Provided material:
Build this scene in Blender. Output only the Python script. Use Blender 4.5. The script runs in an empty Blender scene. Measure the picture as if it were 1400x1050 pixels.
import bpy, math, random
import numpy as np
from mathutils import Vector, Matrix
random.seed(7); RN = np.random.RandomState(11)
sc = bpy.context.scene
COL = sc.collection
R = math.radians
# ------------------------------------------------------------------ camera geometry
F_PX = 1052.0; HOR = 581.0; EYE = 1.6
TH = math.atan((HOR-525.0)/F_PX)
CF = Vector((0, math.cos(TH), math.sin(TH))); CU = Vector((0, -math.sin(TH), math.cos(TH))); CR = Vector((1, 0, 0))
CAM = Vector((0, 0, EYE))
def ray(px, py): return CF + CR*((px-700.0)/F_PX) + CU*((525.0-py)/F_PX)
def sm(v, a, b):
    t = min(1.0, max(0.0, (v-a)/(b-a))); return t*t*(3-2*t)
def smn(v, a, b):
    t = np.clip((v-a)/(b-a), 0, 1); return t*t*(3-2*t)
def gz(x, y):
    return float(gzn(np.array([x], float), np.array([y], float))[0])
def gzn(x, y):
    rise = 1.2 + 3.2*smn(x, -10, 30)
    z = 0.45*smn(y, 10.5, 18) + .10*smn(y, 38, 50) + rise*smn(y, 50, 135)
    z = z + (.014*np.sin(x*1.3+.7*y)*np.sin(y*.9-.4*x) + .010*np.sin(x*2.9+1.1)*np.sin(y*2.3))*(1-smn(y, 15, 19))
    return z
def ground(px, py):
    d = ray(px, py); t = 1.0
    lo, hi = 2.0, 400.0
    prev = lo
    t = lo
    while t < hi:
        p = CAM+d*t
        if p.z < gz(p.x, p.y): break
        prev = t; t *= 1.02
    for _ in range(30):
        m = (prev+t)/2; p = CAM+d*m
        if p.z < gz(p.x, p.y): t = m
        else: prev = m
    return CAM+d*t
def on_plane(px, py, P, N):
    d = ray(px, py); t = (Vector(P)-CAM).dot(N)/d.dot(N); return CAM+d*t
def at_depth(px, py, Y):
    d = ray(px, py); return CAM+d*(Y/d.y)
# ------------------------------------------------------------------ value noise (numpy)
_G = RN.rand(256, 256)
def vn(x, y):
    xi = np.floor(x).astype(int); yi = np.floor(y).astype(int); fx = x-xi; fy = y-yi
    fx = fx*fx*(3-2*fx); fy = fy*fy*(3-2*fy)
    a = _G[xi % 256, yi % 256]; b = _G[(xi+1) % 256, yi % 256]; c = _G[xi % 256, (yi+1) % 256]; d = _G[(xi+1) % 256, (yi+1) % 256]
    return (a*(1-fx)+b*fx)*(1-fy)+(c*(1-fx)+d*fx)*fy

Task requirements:
Extract the full listing above without altering anything.

Full solution:
Build this scene in Blender. Output only the Python script. Use Blender 4.5. The script runs in an empty Blender scene. Measure the picture as if it were 1400x1050 pixels.
import bpy, math, random
import numpy as np
from mathutils import Vector, Matrix
random.seed(7); RN = np.random.RandomState(11)
sc = bpy.context.scene
COL = sc.collection
R = math.radians
# ------------------------------------------------------------------ camera geometry
F_PX = 1052.0; HOR = 581.0; EYE = 1.6
TH = math.atan((HOR-525.0)/F_PX)
CF = Vector((0, math.cos(TH), math.sin(TH))); CU = Vector((0, -math.sin(TH), math.cos(TH))); CR = Vector((1, 0, 0))
CAM = Vector((0, 0, EYE))
def ray(px, py): return CF + CR*((px-700.0)/F_PX) + CU*((525.0-py)/F_PX)
def sm(v, a, b):
    t = min(1.0, max(0.0, (v-a)/(b-a))); return t*t*(3-2*t)
def smn(v, a, b):
    t = np.clip((v-a)/(b-a), 0, 1); return t*t*(3-2*t)
def gz(x, y):
    return float(gzn(np.array([x], float), np.array([y], float))[0])
def gzn(x, y):
    rise = 1.2 + 3.2*smn(x, -10, 30)
    z = 0.45*smn(y, 10.5, 18) + .10*smn(y, 38, 50) + rise*smn(y, 50, 135)
    z = z + (.014*np.sin(x*1.3+.7*y)*np.sin(y*.9-.4*x) + .010*np.sin(x*2.9+1.1)*np.sin(y*2.3))*(1-smn(y, 15, 19))
    return z
def ground(px, py):
    d = ray(px, py); t = 1.0
    lo, hi = 2.0, 400.0
    prev = lo
    t = lo
    while t < hi:
        p = CAM+d*t
        if p.z < gz(p.x, p.y): break
        prev = t; t *= 1.02
    for _ in range(30):
        m = (prev+t)/2; p = CAM+d*m
        if p.z < gz(p.x, p.y): t = m
        else: prev = m
    return CAM+d*t
def on_plane(px, py, P, N):
    d = ray(px, py); t = (Vector(P)-CAM).dot(N)/d.dot(N); return CAM+d*t
def at_depth(px, py, Y):
    d = ray(px, py); return CAM+d*(Y/d.y)
# ------------------------------------------------------------------ value noise (numpy)
_G = RN.rand(256, 256)
def vn(x, y):
    xi = np.floor(x).astype(int); yi = np.floor(y).astype(int); fx = x-xi; fy = y-yi
    fx = fx*fx*(3-2*fx); fy = fy*fy*(3-2*fy)
    a = _G[xi % 256, yi % 256]; b = _G[(xi+1) % 256, yi % 256]; c = _G[xi % 256, (yi+1) % 256]; d = _G[(xi+1) % 256, (yi+1) % 256]
    return (a*(1-fx)+b*fx)*(1-fy)+(c*(1-fx)+d*fx)*fy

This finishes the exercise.